There’s a lot of misogyny, homophobia and transphobia out there that deserves excoriation. What’s happening here doesn’t (at least not yet). This isn’t malicious. We should look at it as the cultural equivalent of a fender-bender. The fender can be un-bendered!

Fourth: drop the stupid arguments. “How come Curves can be a women’s gym but Ragged Ass can’t be a men’s barber shop?” Answer: because society is not as welcoming for women as it is for men. Thanks to harassment, sexual assault and violence, women need safe spaces in a way that men don’t. No one can reasonably claim they’ll suffer because a woman got a men’s-style cut at the same place they get their beard trimmed.
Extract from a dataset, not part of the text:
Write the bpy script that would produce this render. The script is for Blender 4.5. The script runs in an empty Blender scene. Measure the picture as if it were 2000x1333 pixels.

But a lot of women have been harassed while working out.

Fifth: there is some genuine hatred being directed at Evie, which tells me that she’s right to challenge this dumb rule.

Finally: let’s put this in perspective. Women do not have cooties. An occasional female client is not going to ruin this manly-men’s barber shop/salon/whatever people want to call it with their stinky period smells. Ragged Ass Barbers is not going to see an influx of imaginary feminists demanding armpit hair grooming. Get real. The only “risk” is that a popular local business becomes a little cooler (and more successful).

Selling a male-style haircut to the occasional female customer will not ruin Ragged Ass Barbers. This fight, if it continues, might.